Todo lo sucedido en estos días en el tema de la judicatura les pondría los pelos de punta a Ulpiano, Papiniano y Paulo, padres del derecho romano. Y es que, en este tema, siento (como lo sienten muchos conciudadanos) que estamos bordeando el desastre. Especialmente en estos momentos, preludio de actuación de una Comisión Tripartita que, mientras no se demuestre lo contrario, no parece ofrecer muchas garantías jurídicas. Una transición bien hecha es siempre la garantía de que las cosas pueden llegar a buen puerto, pero no es esta la imagen que se ofrece. Seguimos, más o menos, en lo mismo de siempre: una justicia manoseada y condicionada políticamente.
Es difícil, en este momento, librarse del peso que suponen la impunidad reinante ante el fenómeno de la violencia, así como de los procesos congelados, inconclusos o aplazados…
Cualquier reforma de la justicia tiene que ser fruto de la ética y, por tanto, de los derechos fundamentales de la persona humana. Me refiero, muy especialmente, a los derechos de cada uno, de las familias y de los empobrecidos de un mundo que, tantas veces, legisla e imparte justicia a sus espaldas. En el mundo político, que administra, facilita unas veces y entorpece otras, el discurrir de la justicia, es fundamental en este tema un gran acuerdo político que garantice no solo consensos, sino también la calidad y permanencia de la reforma. Sería lamentable que, una vez más, la enésima reforma de la justicia fuera pan para hoy y hambre para mañana. Además del tema ético y de consenso, es preciso alentar un proyecto orgánico y profesionalizado que ayude a superar toda venalidad o interés de troncha. A pesar de los resultados de la Consulta (o, precisamente, en atención a ellos) el Gobierno debería de ejercer en este asunto la mayor de las delicadezas. La sabiduría consiste en saber qué se debe y puede hacer; la virtud, en hacerlo bien.

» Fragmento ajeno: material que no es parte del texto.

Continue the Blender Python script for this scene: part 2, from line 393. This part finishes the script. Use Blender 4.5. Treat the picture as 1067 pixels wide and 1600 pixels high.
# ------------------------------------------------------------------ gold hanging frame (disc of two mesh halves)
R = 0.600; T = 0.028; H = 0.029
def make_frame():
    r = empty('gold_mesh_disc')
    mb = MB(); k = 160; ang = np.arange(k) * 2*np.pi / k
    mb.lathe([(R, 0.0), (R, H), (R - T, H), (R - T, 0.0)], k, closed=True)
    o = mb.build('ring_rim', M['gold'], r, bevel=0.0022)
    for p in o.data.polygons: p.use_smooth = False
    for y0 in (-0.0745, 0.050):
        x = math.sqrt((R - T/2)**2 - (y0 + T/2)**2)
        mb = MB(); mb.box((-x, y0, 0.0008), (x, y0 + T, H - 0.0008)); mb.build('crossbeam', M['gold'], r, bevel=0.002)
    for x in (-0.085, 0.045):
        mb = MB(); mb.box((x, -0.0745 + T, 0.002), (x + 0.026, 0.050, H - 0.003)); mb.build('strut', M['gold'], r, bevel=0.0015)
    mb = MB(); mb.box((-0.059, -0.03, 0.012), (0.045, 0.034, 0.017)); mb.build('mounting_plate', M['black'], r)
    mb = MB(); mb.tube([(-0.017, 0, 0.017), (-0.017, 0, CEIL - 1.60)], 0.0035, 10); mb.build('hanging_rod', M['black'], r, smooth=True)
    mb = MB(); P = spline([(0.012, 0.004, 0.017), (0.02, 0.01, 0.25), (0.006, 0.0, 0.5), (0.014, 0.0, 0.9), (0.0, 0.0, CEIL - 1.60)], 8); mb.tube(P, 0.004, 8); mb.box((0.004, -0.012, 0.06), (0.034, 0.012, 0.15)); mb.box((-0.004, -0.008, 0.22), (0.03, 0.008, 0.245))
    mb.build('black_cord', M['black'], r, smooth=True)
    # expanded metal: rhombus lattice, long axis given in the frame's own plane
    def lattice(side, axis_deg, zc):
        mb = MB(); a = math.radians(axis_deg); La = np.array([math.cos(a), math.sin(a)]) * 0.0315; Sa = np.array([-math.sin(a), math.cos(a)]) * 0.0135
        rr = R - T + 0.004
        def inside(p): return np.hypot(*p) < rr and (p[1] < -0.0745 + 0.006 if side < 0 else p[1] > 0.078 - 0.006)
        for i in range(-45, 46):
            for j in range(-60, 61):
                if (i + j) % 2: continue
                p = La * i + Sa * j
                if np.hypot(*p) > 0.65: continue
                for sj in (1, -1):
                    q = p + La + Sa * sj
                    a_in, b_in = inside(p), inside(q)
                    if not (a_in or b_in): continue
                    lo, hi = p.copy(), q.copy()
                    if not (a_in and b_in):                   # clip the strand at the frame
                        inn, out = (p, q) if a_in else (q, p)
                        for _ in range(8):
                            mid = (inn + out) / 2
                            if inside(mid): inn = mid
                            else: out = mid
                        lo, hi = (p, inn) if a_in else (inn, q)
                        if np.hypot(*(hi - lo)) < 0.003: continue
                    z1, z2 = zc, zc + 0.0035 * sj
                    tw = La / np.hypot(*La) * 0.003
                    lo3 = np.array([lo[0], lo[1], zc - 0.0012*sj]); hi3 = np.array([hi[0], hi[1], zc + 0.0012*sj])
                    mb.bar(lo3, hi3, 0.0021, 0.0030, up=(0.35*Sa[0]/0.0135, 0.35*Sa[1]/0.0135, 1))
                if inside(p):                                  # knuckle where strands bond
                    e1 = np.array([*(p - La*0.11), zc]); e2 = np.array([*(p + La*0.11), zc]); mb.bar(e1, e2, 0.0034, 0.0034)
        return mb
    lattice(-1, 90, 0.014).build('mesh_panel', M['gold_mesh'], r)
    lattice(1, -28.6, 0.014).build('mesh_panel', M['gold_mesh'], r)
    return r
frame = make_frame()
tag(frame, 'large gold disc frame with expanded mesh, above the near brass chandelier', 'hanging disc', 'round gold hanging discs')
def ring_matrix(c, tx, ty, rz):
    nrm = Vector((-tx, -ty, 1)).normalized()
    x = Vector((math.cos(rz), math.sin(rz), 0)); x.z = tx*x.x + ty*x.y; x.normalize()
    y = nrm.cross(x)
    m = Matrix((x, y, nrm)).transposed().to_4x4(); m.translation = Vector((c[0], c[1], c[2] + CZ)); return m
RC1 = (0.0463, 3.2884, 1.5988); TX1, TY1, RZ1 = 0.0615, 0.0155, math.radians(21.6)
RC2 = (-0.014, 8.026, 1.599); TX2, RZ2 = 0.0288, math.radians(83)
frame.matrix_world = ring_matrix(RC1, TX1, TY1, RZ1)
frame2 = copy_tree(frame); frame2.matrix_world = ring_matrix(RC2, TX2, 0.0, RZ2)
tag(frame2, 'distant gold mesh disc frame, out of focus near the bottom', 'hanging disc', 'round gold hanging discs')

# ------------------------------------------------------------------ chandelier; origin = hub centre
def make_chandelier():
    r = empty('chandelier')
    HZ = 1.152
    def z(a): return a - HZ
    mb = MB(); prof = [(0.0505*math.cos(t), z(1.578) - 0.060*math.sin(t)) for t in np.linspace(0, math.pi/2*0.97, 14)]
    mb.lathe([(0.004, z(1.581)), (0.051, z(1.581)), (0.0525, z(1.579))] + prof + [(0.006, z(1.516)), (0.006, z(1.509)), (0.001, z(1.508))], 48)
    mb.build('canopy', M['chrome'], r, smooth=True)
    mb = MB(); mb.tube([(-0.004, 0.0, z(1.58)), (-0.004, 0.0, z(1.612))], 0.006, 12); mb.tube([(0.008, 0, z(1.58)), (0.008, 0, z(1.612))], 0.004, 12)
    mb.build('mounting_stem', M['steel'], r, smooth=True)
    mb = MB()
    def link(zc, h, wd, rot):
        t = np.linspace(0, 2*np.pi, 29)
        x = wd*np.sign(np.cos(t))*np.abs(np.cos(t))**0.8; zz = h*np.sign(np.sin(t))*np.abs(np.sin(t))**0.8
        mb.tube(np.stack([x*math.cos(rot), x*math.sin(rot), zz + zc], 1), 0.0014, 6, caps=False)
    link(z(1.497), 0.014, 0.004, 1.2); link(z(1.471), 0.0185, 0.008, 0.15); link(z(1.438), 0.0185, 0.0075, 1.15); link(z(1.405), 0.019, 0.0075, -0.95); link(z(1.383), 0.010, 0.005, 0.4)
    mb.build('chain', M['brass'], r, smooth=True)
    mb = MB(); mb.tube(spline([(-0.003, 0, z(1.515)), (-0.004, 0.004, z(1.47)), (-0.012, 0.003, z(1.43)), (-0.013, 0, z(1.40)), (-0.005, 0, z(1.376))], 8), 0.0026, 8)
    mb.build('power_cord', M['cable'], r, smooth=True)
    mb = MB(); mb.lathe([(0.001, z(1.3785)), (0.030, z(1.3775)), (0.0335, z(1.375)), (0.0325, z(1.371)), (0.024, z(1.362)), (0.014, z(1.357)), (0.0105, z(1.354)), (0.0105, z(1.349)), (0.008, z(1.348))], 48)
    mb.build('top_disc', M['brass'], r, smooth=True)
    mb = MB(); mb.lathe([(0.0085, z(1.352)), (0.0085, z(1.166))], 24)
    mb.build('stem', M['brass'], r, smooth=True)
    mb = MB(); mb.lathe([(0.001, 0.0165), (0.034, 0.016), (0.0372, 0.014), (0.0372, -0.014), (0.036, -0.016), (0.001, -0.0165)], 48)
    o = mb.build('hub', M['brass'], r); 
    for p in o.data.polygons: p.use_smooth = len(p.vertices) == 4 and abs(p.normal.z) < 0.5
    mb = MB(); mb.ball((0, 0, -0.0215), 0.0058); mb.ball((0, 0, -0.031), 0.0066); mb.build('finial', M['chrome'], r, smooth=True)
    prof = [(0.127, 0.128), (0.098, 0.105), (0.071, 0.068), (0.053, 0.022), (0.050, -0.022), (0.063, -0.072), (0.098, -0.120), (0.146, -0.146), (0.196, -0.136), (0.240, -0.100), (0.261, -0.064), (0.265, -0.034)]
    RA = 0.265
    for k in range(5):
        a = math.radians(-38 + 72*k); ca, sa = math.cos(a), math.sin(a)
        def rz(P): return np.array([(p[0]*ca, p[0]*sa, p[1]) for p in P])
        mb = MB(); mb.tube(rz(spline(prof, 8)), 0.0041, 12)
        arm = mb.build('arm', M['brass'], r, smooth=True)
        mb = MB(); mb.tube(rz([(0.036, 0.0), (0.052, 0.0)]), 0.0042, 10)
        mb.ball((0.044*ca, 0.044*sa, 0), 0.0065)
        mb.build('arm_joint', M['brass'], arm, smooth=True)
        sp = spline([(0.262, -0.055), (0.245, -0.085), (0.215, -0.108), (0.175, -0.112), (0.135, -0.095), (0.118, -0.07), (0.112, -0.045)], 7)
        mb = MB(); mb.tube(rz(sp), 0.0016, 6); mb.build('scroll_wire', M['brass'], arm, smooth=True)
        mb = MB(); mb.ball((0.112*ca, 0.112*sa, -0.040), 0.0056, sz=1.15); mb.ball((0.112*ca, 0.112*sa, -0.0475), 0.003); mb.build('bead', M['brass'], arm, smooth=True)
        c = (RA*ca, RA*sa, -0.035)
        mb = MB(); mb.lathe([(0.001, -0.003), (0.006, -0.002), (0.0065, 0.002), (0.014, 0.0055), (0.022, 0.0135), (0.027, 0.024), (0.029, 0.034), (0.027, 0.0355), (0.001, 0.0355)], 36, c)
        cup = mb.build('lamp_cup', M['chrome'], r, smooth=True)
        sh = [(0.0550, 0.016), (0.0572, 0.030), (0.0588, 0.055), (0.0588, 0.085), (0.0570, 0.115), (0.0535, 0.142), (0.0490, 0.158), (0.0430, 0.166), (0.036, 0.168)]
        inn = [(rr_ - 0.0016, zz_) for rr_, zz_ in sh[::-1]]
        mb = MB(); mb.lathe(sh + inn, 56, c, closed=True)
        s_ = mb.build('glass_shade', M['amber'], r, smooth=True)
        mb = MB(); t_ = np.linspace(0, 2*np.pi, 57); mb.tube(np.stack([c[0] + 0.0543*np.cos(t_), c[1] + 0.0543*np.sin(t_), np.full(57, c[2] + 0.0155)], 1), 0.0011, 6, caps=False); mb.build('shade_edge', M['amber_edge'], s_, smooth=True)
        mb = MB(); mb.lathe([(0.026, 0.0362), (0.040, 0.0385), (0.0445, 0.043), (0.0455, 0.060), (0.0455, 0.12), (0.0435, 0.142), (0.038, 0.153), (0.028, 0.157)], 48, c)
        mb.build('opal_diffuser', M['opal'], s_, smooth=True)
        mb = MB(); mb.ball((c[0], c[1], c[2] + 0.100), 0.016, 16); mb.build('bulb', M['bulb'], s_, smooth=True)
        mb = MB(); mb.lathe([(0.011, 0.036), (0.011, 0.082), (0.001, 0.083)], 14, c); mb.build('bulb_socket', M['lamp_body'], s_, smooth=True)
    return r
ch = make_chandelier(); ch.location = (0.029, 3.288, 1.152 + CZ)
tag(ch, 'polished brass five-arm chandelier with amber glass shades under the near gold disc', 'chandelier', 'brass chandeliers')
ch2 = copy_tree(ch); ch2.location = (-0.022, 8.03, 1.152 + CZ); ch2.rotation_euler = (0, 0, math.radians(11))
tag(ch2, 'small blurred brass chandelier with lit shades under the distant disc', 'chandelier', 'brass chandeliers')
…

Nuestro país necesita, tanto como el oxígeno y el agua, una justicia proba y transparente. La carencia de justicia siempre va unida a la carencia de derechos, democracia y libertades; incluso, a un justo desarrollo económico y a una clara capacidad de inserción social. Pero no sólo. La falta de justicia incide directamente en la falta de ética de cualquier pueblo, condenado así a ser víctima de sus propios excesos.
La Doctrina Social de la Iglesia nos lo recuerda insistentemente: no hay proyecto válido de persona y de sociedad al margen de la justicia y del bien común de personas, pueblos y culturas. Es lo que el papa Benedicto XVI, en sus encíclicas sociales, llama “desarrollo integral”, ético y solidario. Sin justicia seguiremos anclados en el peor de los atrasos, sometidos a la ley del más fuerte o del más pillo. Y eso no lo deseamos.
Mi viejo profesor de Moral nos decía mirando al cielo: “No se olviden de rezar. Pero cuando lo hayan hecho, miren a la tierra que pisan y pónganse manos a la obra. El bien se desea pero, sobre todo, se hace”.